Lower Interest Rates On Loans

The RBI expects banks to pass on the policy rate cuts to consumers. It has been prodding banks to do a better job of transmission. The repo rate had come down from 6.50 to 6.00 in the last two cycles. But banks have transmitted only a small part of these rate cuts to consumers. While consumers will expect full transmission, they have received only 20-40% of the rate cut in their loans. If you take a loan of Rs. 50 lakh for 20 years at the interest rate of 8.70%, your EMI is Rs. 44,026. The long-term interest on this loan is Rs. 55.66 lakh. If the rate is reduced by just 10 basis points to 8.60%, the EMI falls by Rs. 318 to Rs. 43,708 and the interest falls by Rs. 0.77 lakh to Rs. 54.89 lakh. This isn’t much and the RBI expects the banks to do much more by the way of rate cut transmission. Either way, if you have a bank loan with a floating interest rate linked to the MCLR, you can expect some sort of rate cut at your next interest rate reset date. If your loan rate hasn’t fallen as per expectations, you must examine your options. You can check with your own bank about the possibility of moving you to a lower interest rate. If this doesn’t work out, you should examine the loan market and see if another lender would be able to offer you a lower interest rate.

Lower Returns From Deposits

When the repo rate falls, the interest rates on deposits all fall in tandem. Therefore, the interest you earn on bank savings, postal savings, small savings schemes, fixed deposits, recurring deposits etc. will be expected to reduce proportionately. This isn’t necessarily bad news. While the interest you earn is lower, you’re also in a low-inflation period. To help understand this, let’s look at this example. If you earned 9% on an FD while the inflation rate was 10%, your earnings are negative at -1%. But if you earned 7.5% while the inflation rate was 4.5%, you have positive gains of 3%. This is also a good time to invest in small savings and bank deposits where there is extremely low risk.

Impact on Debt Mutual Funds

Bonds and interest rates have an inverse relationship. When one goes down, the other goes up. So when interest rates fall, bond values rise. This positively impacts bonds. Debt mutual funds that contain long duration bonds receive a bump up. However, the debt fund market is at the same time going through volatility with various funds reporting a sharp drop in NAVs following defaults last week. Therefore, as an investor in bond funds, you must take stock of the quality of investments in your fund portfolio. If your fund contains highly risky debt, you must act to reduce your risks accordingly. If the debt fund volatility does not suit your risk profile, you must consider switching out to safer options such as small savings or bank deposits. You should also consider debt funds of lower maturity periods (liquid funds or similar funds) in order to reduce your interest rate risks.
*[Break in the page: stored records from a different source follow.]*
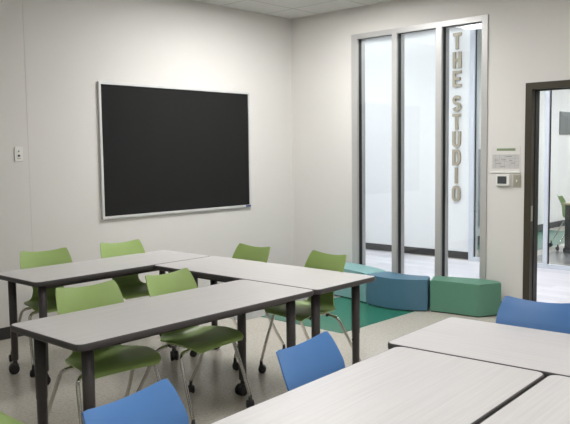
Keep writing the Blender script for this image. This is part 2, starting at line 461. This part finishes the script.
LW, LH, ST = .126, .222, .040
def letter_bm(c):
    bm = bmesh.new(); w, h, s = LW/2, LH, ST; e = s/2
    if c == 'T':
        stroke(bm, [(-w, h-e), (w, h-e)], s); stroke(bm, [(0, 0), (0, h-s)], s)
    if c == 'H':
        stroke(bm, [(-w+e, 0), (-w+e, h)], s); stroke(bm, [(w-e, 0), (w-e, h)], s); stroke(bm, [(-w+s, h/2), (w-s, h/2)], s)
    if c == 'E':
        stroke(bm, [(-w+e, 0), (-w+e, h)], s)
        for z, r in ((e, w), (h/2, w-.012), (h-e, w)): stroke(bm, [(-w+s, z), (r, z)], s*.95)
    if c == 'S':
        r = w-e; ry = (h-s)/4
        stroke(bm, arc(0, h-e-ry, r, ry, 15, 270, 16)[:-1]+arc(0, e+ry, r, ry, 90, -165, 16), s)
    if c == 'U':
        r = w-e
        stroke(bm, [(-r, h)]+arc(0, e+r, r, r, 180, 360, 14)+[(r, h)], s)
    if c == 'D':
        r = w-e
        stroke(bm, [(-r, e), (-r, h-e)]+[(-.005, h-e)]+arc(-.005, h-e-.06, r+.005, .06, 80, 0, 6)+arc(-.005, e+.06, r+.005, .06, 0, -80, 6)+[(-.005, e)], s, closed=True)
    if c == 'I':
        stroke(bm, [(0, 0), (0, h)], s)
    if c == 'O':
        r = w-e
        stroke(bm, arc(0, h-e-r, r, r, 0, 180, 14)+arc(0, e+r, r, r, 180, 360, 14), s, closed=True)
    return bm
letters = [('T', 2.884, 'flat bronze coloured letter T at the top of the column'),
           ('H', 2.628, 'flat bronze coloured letter H under the topmost T'),
           ('E', 2.374, 'flat bronze coloured letter E under the H'),
           ('S', 2.038, 'flat bronze coloured letter S under the E after a gap'),
           ('T', 1.788, 'flat bronze coloured letter T just below the S'),
           ('U', 1.545, 'flat bronze coloured letter U in the lower word'),
           ('D', 1.296, 'flat bronze coloured letter D under the U'),
           ('I', 1.046, 'flat bronze coloured letter I above the bottom O'),
           ('O', .796, 'flat bronze coloured letter O at the bottom of the column')]
for c, z, l in letters:
    o = obj('wall_letter', letter_bm(c), 'letter', loc=(CX-.001, 5.133, z))
    tag(o, l, 'letter', 'letters spelling a name down the corridor wall')

# ------------------------------------------------------------------ tables
TL, TW, TZ, TT = 1.524, .604, .704, .031
def rrect(l, w, r, n=6):
    pts = []
    for cx, cy, a in ((l/2-r, w/2-r, 0), (-l/2+r, w/2-r, 90), (-l/2+r, -w/2+r, 180), (l/2-r, -w/2+r, 270)):
        for k in range(n+1):
            t = math.radians(a+90*k/n); pts.append((cx+r*math.cos(t), cy+r*math.sin(t)))
    return pts
def loft(bm, rings, cap0=True, cap1=True):
    R = [[bm.verts.new(p) for p in r] for r in rings]; n = len(R[0])
    for a, b in zip(R, R[1:]):
        for k in range(n): bm.faces.new((a[k], a[(k+1) % n], b[(k+1) % n], b[k]))
    if cap0: bm.faces.new(R[0][::-1])
    if cap1: bm.faces.new(R[-1])
    return R

def caster_bm(x, y, r, w, ang=0., ztop=.12):
    bm = bmesh.new(); ax = Vector((math.cos(ang), math.sin(ang), 0)); off = Vector((-math.sin(ang), math.cos(ang), 0))*r*.25
    c = Vector((x, y, r))+off
    disc_wheel(bm, c-ax*w*.32, r, w*.42, ax); disc_wheel(bm, c+ax*w*.32, r, w*.42, ax)
    # hood over both wheels and swivel stem
    tube(bm, [c-ax*w*.12, c+ax*w*.12], r*.8, 14)
    hood = [Vector((x, y, r*1.1)), Vector((x, y, r*1.75)), Vector((x, y, r*2.05)), Vector((x, y, ztop))]
    tube(bm, hood, 0, 14, radii=[r*.72, r*.62, r*.42, r*.36])
    return bm

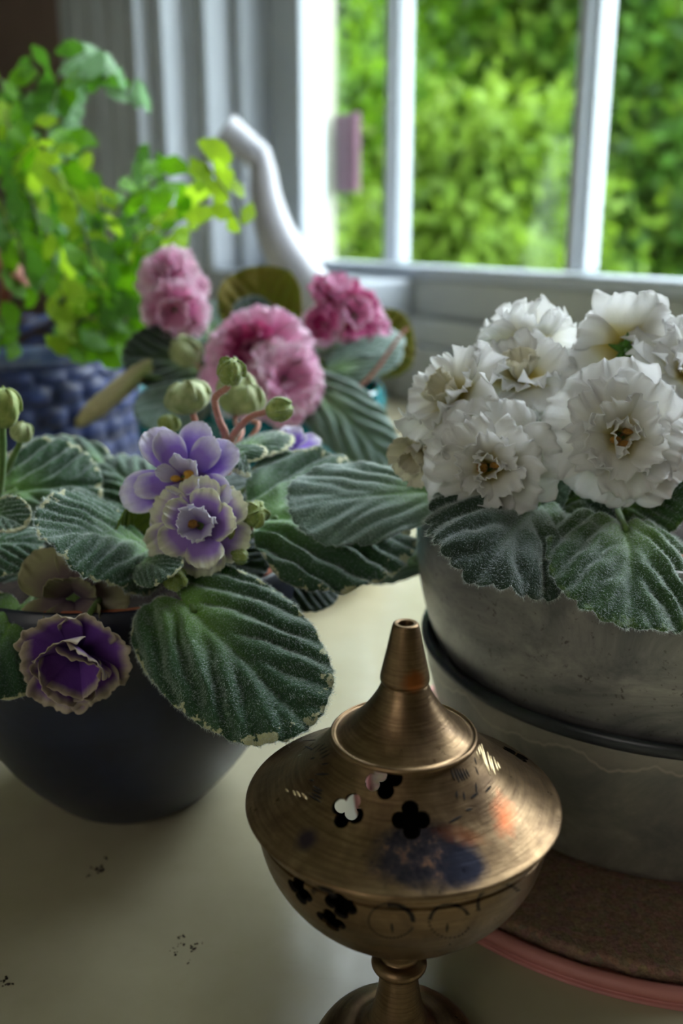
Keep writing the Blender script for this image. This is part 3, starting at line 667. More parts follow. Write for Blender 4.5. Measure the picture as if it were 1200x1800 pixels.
# ------------------------------------------------------------------ leaves, hairs, petals, buds
def leaf(plant, Bp, Tp, Nv, Wd, mat, under='leaf_under_y', bend=0., kl=0., kr=0., cord=.12, quilt=.05, nv=5, scal=0., nsc=26, ruf=.0, rk=7, curl=0., hair=0, hlen=.0013,
         seed=0, base_tint=1., asym=0., wide=.0, th=.0006, seg=110, rings=18, label=None, tip=0., petiole=None, name='leaf', edgek=1.0, hw=.00005):
    rs = np.random.RandomState(seed+100); B, T = np.array(Bp, float), np.array(Tp, float); Ln = np.linalg.norm(T-B); ax = (T-B)/Ln
    N = nrm(np.array(Nv, float) - ax*np.dot(Nv, ax)); Sd = np.cross(ax, N)
    ph = np.linspace(0, 2*math.pi, seg, endpoint=False)
    ox = Wd*np.sin(ph)*(1+wide*np.cos(ph)); oy = Ln*((1-np.cos(ph))/2)**.92
    cb = ((1+np.cos(ph))/2)**1.6; oy = oy - cord*Ln*np.abs(np.sin(ph))**.8*cb*2.0
    oy = oy + tip*Ln*np.exp(-((ph-math.pi)/.22)**2)
    sc = 1 + scal*(np.abs(np.sin(nsc*ph/2))**.7-.6) + .012*sn(np.cos(ph)*6, np.sin(ph)*6, seed)
    cx0, cy0 = 0, Ln*.10
    rho = np.concatenate([[0], np.repeat(np.linspace(0, 1, rings+1)[1:]**.9, seg)])
    X = np.concatenate([[0], (np.linspace(0, 1, rings+1)[1:]**.9)[:, None].dot((ox*sc)[None, :]).ravel()]) + cx0
    Yv = np.concatenate([[0], (np.linspace(0, 1, rings+1)[1:]**.9)[:, None].dot(((oy-cy0)*(1+(sc-1)*.6))[None, :]).ravel()]) + cy0
    xn = np.abs(X)/Wd; yn = Yv/Ln
    # quilted blade: rounded ridges between the sunken side veins, sunken midrib
    s = (yn - .72*xn - .10*xn**2 + .05*sn(X*95, Yv*95, seed))*nv*.92 + (X > 0)*.35
    ridge = (np.sqrt(np.sin(math.pi*s)**2+.05)-.2236)/.80
    fade = np.clip(xn*3.2, 0, 1)*np.clip((1.0-rho)*2.2+.45, 0, 1)
    h = quilt*Wd*(ridge-.5)*fade - quilt*Wd*.55*np.exp(-(xn/.07)**2)
    sub = np.sin(math.pi*s*3.1 + xn*9)*np.sin(xn*17+s*2)*2
    h = h + quilt*Wd*.08*sub*fade
    ang = np.concatenate([[0], np.tile(ph, rings)])
    h = h + ruf*Wd*np.sin(rk*ang+seed)*rho**3 - curl*Wd*np.clip(rho-.72, 0, 1)**1.5*6
    h = h + .03*Wd*sn(X*70, Yv*70, seed+1)
    # lateral curvature
    def lat(x, h):
        k = np.where(x < 0, kl, kr)/Wd; k = np.where(np.abs(k) < 1e-4, 1e-4, k)
        return np.sin(k*x)/k - np.sin(k*x)*h*0, (1-np.cos(k*x))/k + h
    lx, lz = lat(X, h)
    C1 = (B+T)/2 + N*bend*Ln*2*.5*2*.5
    v = np.clip(yn, -.0, 1.0); vv = v[:, None]
    Pt = B*(1-vv)**2 + 2*(C1)*(1-vv)*vv + T*vv**2
    dT = 2*(C1-B)*(1-vv) + 2*(T-C1)*vv; dTn = dT/np.linalg.norm(dT, axis=1)[:, None]
    ext = np.where(yn < 0, yn, np.where(yn > 1, yn-1, 0))[:, None]*Ln; Pt = Pt + dTn*ext
    nn = np.cross(Sd, dTn); nn /= np.linalg.norm(nn, axis=1)[:, None]
    V = Pt + Sd*lx[:, None] + nn*lz[:, None]
    Fc = [(0, 1+j, 1+(j+1) % seg) for j in range(seg)]
    for r in range(rings-1):
        a = 1+r*seg; b = a+seg
        Fc += [(a+j, b+j, b+(j+1) % seg, a+(j+1) % seg) for j in range(seg)]
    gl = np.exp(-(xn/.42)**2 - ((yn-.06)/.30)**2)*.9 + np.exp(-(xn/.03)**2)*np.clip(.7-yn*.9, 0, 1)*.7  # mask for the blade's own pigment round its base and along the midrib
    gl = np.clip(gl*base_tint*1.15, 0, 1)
    # orientation: make face normals agree with N
    f0 = Fc[seg*3]; nf = np.cross(V[f0[1]]-V[f0[0]], V[f0[2]]-V[f0[0]])
    loc = rel(plant)
    if np.dot(nf, nn[f0[0]]) < 0: Fc = [f[::-1] for f in Fc]
    mats = [M[mat], M[under]]
    o = obj(name, V-loc, Fc, mats, plant, attrs={'rho': rho*edgek, 'ridge': ridge, 'base_tint': gl})
    md = o.modifiers.new('thickness', 'SOLIDIFY'); md.thickness = th; md.offset = -1; md.material_offset = 1; md.material_offset_rim = 0
    if label: o['label'] = label
    if petiole is not None:
        pts = [B + dTn[0]*Ln*.12 - N*.0008] + [np.array(q, float) for q in petiole]
        v_, f_ = tube_geo(smooth_path(pts, 6), [.0011, .0015, .0019], 8); obj('petiole', v_-loc, f_, M['stem_green'], plant)
    if hair:
        Fa = np.array([f[:3] for f in Fc[seg:]]); cen = V[Fa].mean(1); e1 = V[Fa[:, 1]]-V[Fa[:, 0]]; e2 = V[Fa[:, 2]]-V[Fa[:, 0]]; nr = np.cross(e1, e2); ar = np.linalg.norm(nr, axis=1); nr /= ar[:, None]
        pi = rs.choice(len(Fa), hair, p=ar/ar.sum()); base = V[Fa[pi, 0]] + rs.uniform(0, 1, (hair, 1))*e1[pi] + rs.uniform(0, 1, (hair, 1))*e2[pi]
        d = nr[pi]*.75 + rs.normal(0, .2, (hair, 3)) + dTn[Fa[pi, 0]]*.55; ln = hlen*rs.uniform(.5, 1.15, hair)
        # denser, outward-pointing fringe round the rim
        ne = hair//9; ei = rs.randint(0, seg, ne); st = 1+(rings-1)*seg; fr = rs.uniform(0, 1, (ne, 1)); eb = V[st+ei]*(1-fr) + V[st+(ei+1) % seg]*fr
        ed = eb - V[st-3*seg+ei]; ed /= np.linalg.norm(ed, axis=1)[:, None]+1e-9
        base = np.vstack([base, eb]); d = np.vstack([d, ed + rs.normal(0, .35, (ne, 3)) + nn[st+ei]*.2]); ln = np.concatenate([ln, hlen*rs.uniform(.6, 1.3, ne)])
        d /= np.linalg.norm(d, axis=1)[:, None]; sd = np.cross(d, rs.normal(0, 1, d.shape)); sd /= np.linalg.norm(sd, axis=1)[:, None]
        q = base - loc; tip_ = q + d*ln[:, None] + rs.normal(0, .00012, q.shape); n_ = len(q); HV = np.stack([q+sd*hw, q-sd*hw, tip_], 1).reshape(-1, 3)
        ho = obj('leaf_hair', HV, np.arange(3*n_).reshape(-1, 3), M['hair'], o, smooth=False); ho['kind'] = 'stuff'
    return o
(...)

Digital Boost: NEFT/RTGS Charges Waived Off

In another announcement, the RBI said it will waive off NEFT and RTGS charges. This was expected for some time now. There has been a strong push in favour of digital transactions, and the costs and charges associated with digital payments have been seeing a steady downswing in the last few years. Several banks had already waived off NEFT charges if transacted through internet banking. This waiver by RBI takes away the costs associated with fund transfer via NEFT and RTGS at par with other alternatives such as UPI. It is expected that even more customers would prefer to transfer funds via NEFT or RTGS, as the method is faster compared with offline alternatives such as cheque payments or demand drafts. This is especially significant in case of RTGS as it allows you to instantaneously transfer large amounts, typically greater than Rs.2 lakh, unlike UPI which has a transaction limit of Rs.1 lakh per day. Currently, RTGS would cost you anything from Rs.5 to Rs.50 depending on whether you were doing it via net banking or the branch. With the RBI waiving the fees, an RTGS transaction becomes as convenient and fast as UPI even when you transfer large amounts.

Finally, the RBI has also decided to review the fees banks charge for ATM usage. For this, the central bank will set up a committee led by the CEO of the Indian Banks’ Association.